### What this task involves
Pictures are not part of the copy; repeat everything else in the records exactly.

### Data for processing
++++

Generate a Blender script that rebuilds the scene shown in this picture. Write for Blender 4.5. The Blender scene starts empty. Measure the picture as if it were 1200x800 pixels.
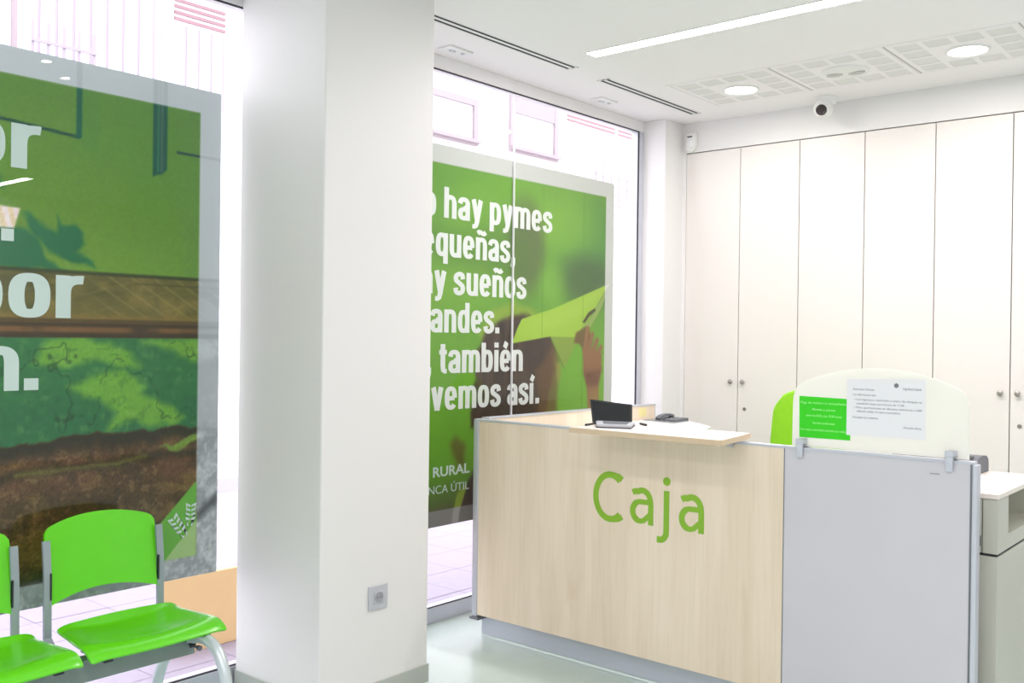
import bpy, bmesh, math, random
import numpy as np
from mathutils import Vector, Matrix
random.seed(7); np.random.seed(7)
PI = math.pi
SC = bpy.context.scene
COL = SC.collection

# ------------------------------------------------------------------ camera
yaw, pit, rol = (math.radians(a) for a in (40.1633, -0.2712, 0.7211))
F = Vector((-math.sin(yaw)*math.cos(pit), math.cos(yaw)*math.cos(pit), math.sin(pit)))
R0 = Vector((math.cos(yaw), math.sin(yaw), 0)); U0 = R0.cross(F)
R = R0*math.cos(rol) + U0*math.sin(rol); U = -R0*math.sin(rol) + U0*math.cos(rol)
cam_d = bpy.data.cameras.new('camera'); cam = bpy.data.objects.new('camera', cam_d); COL.objects.link(cam)
cam_d.sensor_fit = 'HORIZONTAL'; cam_d.sensor_width = 36; cam_d.lens = 36*1134.04/1200
cam_d.clip_start = 0.05; cam_d.clip_end = 200
M = Matrix((R, U, -F)).transposed().to_4x4(); M.translation = (0, 0, 1.5)
cam.matrix_world = M
SC.camera = cam

# ------------------------------------------------------------------ world, exposure
w = bpy.data.worlds.new('sky'); SC.world = w; w.use_nodes = True
bg = w.node_tree.nodes['Background']
bg.inputs[0].default_value = (0.93, 0.92, 1.0, 1); bg.inputs[1].default_value = 3.1
SC.view_settings.view_transform = 'Standard'; SC.view_settings.look = 'None'
SC.view_settings.exposure = 0.30; SC.view_settings.gamma = 1.0
SC.view_settings.use_curve_mapping = False
SC.cycles.use_denoising = True
SC.cycles.max_bounces = 10; SC.cycles.diffuse_bounces = 6; SC.cycles.transparent_max_bounces = 16
SC.cycles.sample_clamp_indirect = 6
LIN_W = 13.5     # W per metre of linear light
SPOT_W = 4.0    # W per downlight

# ------------------------------------------------------------------ materials
def s2l(c):
    return tuple((x/12.92 if x <= .04045 else ((x+.055)/1.055)**2.4) for x in c)
def rgb(r, g, b): return s2l((r/255, g/255, b/255))
def mat(name, col, rough=.5, metal=0., spec=.5, noise=0., nscale=8., bump=0., bscale=60., emit=None, estr=0., coat=0., trans=0.):
    m = bpy.data.materials.new(name); m.use_nodes = True
    nt = m.node_tree; p = nt.nodes['Principled BSDF']
    p.inputs['Base Color'].default_value = (*col, 1)
    p.inputs['Roughness'].default_value = rough; p.inputs['Metallic'].default_value = metal
    p.inputs['Specular IOR Level'].default_value = spec
    p.inputs['Coat Weight'].default_value = coat
    p.inputs['Transmission Weight'].default_value = trans
    tc = nt.nodes.new('ShaderNodeTexCoord')
    if noise:
        n = nt.nodes.new('ShaderNodeTexNoise'); n.inputs['Scale'].default_value = nscale; n.inputs['Detail'].default_value = 5
        nt.links.new(tc.outputs['Object'], n.inputs['Vector'])
        mx = nt.nodes.new('ShaderNodeMixRGB'); mx.blend_type = 'MIX'
        mx.inputs[1].default_value = (*[c*(1-noise) for c in col], 1)
        mx.inputs[2].default_value = (*[min(1, c*(1+noise*.6)) for c in col], 1)
        nt.links.new(n.outputs['Fac'], mx.inputs[0]); nt.links.new(mx.outputs[0], p.inputs['Base Color'])
    if bump:
        n2 = nt.nodes.new('ShaderNodeTexNoise'); n2.inputs['Scale'].default_value = bscale; n2.inputs['Detail'].default_value = 3
        nt.links.new(tc.outputs['Object'], n2.inputs['Vector'])
        b = nt.nodes.new('ShaderNodeBump'); b.inputs['Strength'].default_value = bump; b.inputs['Distance'].default_value = .004
        nt.links.new(n2.outputs['Fac'], b.inputs['Height']); nt.links.new(b.outputs[0], p.inputs['Normal'])
    if emit:
        p.inputs['Emission Color'].default_value = (*emit, 1); p.inputs['Emission Strength'].default_value = estr
    return m
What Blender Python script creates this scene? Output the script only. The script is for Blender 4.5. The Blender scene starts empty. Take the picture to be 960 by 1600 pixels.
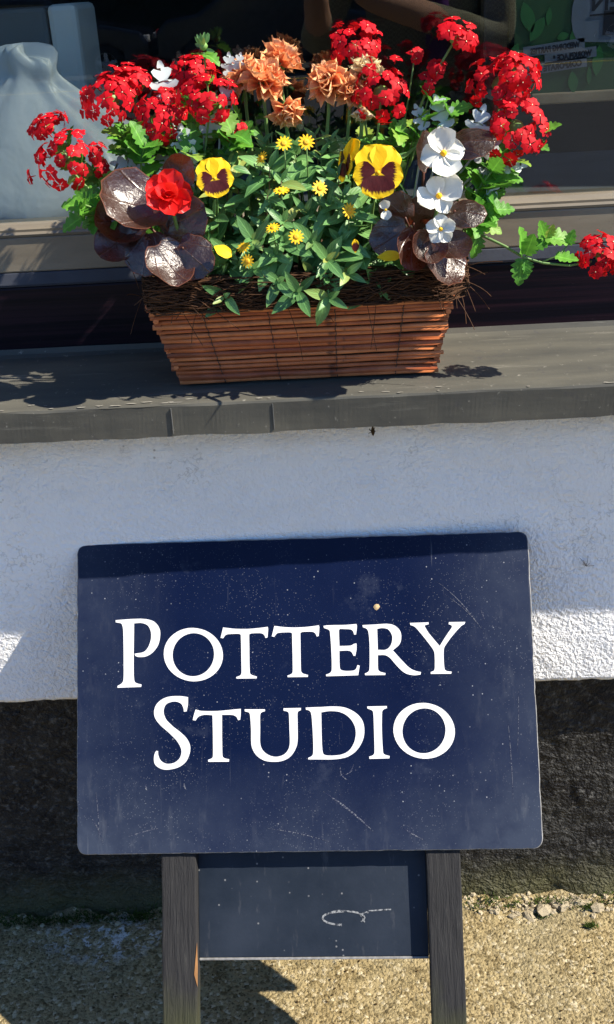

++++

### Task answer
Generate a Blender script that rebuilds the scene shown in this picture. Write for Blender 4.5. The Blender scene starts empty. Measure the picture as if it were 1200x800 pixels.
import bpy, bmesh, math, random
import numpy as np
from mathutils import Vector, Matrix
random.seed(7); np.random.seed(7)
PI = math.pi
SC = bpy.context.scene
COL = SC.collection

# ------------------------------------------------------------------ camera
yaw, pit, rol = (math.radians(a) for a in (40.1633, -0.2712, 0.7211))
F = Vector((-math.sin(yaw)*math.cos(pit), math.cos(yaw)*math.cos(pit), math.sin(pit)))
R0 = Vector((math.cos(yaw), math.sin(yaw), 0)); U0 = R0.cross(F)
R = R0*math.cos(rol) + U0*math.sin(rol); U = -R0*math.sin(rol) + U0*math.cos(rol)
cam_d = bpy.data.cameras.new('camera'); cam = bpy.data.objects.new('camera', cam_d); COL.objects.link(cam)
cam_d.sensor_fit = 'HORIZONTAL'; cam_d.sensor_width = 36; cam_d.lens = 36*1134.04/1200
cam_d.clip_start = 0.05; cam_d.clip_end = 200
M = Matrix((R, U, -F)).transposed().to_4x4(); M.translation = (0, 0, 1.5)
cam.matrix_world = M
SC.camera = cam

# ------------------------------------------------------------------ world, exposure
w = bpy.data.worlds.new('sky'); SC.world = w; w.use_nodes = True
bg = w.node_tree.nodes['Background']
bg.inputs[0].default_value = (0.93, 0.92, 1.0, 1); bg.inputs[1].default_value = 3.1
SC.view_settings.view_transform = 'Standard'; SC.view_settings.look = 'None'
SC.view_settings.exposure = 0.30; SC.view_settings.gamma = 1.0
SC.view_settings.use_curve_mapping = False
SC.cycles.use_denoising = True
SC.cycles.max_bounces = 10; SC.cycles.diffuse_bounces = 6; SC.cycles.transparent_max_bounces = 16
SC.cycles.sample_clamp_indirect = 6
LIN_W = 13.5     # W per metre of linear light
SPOT_W = 4.0    # W per downlight

# ------------------------------------------------------------------ materials
def s2l(c):
    return tuple((x/12.92 if x <= .04045 else ((x+.055)/1.055)**2.4) for x in c)
def rgb(r, g, b): return s2l((r/255, g/255, b/255))
def mat(name, col, rough=.5, metal=0., spec=.5, noise=0., nscale=8., bump=0., bscale=60., emit=None, estr=0., coat=0., trans=0.):
    m = bpy.data.materials.new(name); m.use_nodes = True
    nt = m.node_tree; p = nt.nodes['Principled BSDF']
    p.inputs['Base Color'].default_value = (*col, 1)
    p.inputs['Roughness'].default_value = rough; p.inputs['Metallic'].default_value = metal
    p.inputs['Specular IOR Level'].default_value = spec
    p.inputs['Coat Weight'].default_value = coat
    p.inputs['Transmission Weight'].default_value = trans
    tc = nt.nodes.new('ShaderNodeTexCoord')
    if noise:
        n = nt.nodes.new('ShaderNodeTexNoise'); n.inputs['Scale'].default_value = nscale; n.inputs['Detail'].default_value = 5
        nt.links.new(tc.outputs['Object'], n.inputs['Vector'])
        mx = nt.nodes.new('ShaderNodeMixRGB'); mx.blend_type = 'MIX'
        mx.inputs[1].default_value = (*[c*(1-noise) for c in col], 1)
        mx.inputs[2].default_value = (*[min(1, c*(1+noise*.6)) for c in col], 1)
        nt.links.new(n.outputs['Fac'], mx.inputs[0]); nt.links.new(mx.outputs[0], p.inputs['Base Color'])
    if bump:
        n2 = nt.nodes.new('ShaderNodeTexNoise'); n2.inputs['Scale'].default_value = bscale; n2.inputs['Detail'].default_value = 3
        nt.links.new(tc.outputs['Object'], n2.inputs['Vector'])
        b = nt.nodes.new('ShaderNodeBump'); b.inputs['Strength'].default_value = bump; b.inputs['Distance'].default_value = .004
        nt.links.new(n2.outputs['Fac'], b.inputs['Height']); nt.links.new(b.outputs[0], p.inputs['Normal'])
    if emit:
        p.inputs['Emission Color'].default_value = (*emit, 1); p.inputs['Emission Strength'].default_value = estr
    return m
What Blender Python script creates this scene? Output the script only. The script is for Blender 4.5. The Blender scene starts empty. Take the picture to be 960 by 1600 pixels.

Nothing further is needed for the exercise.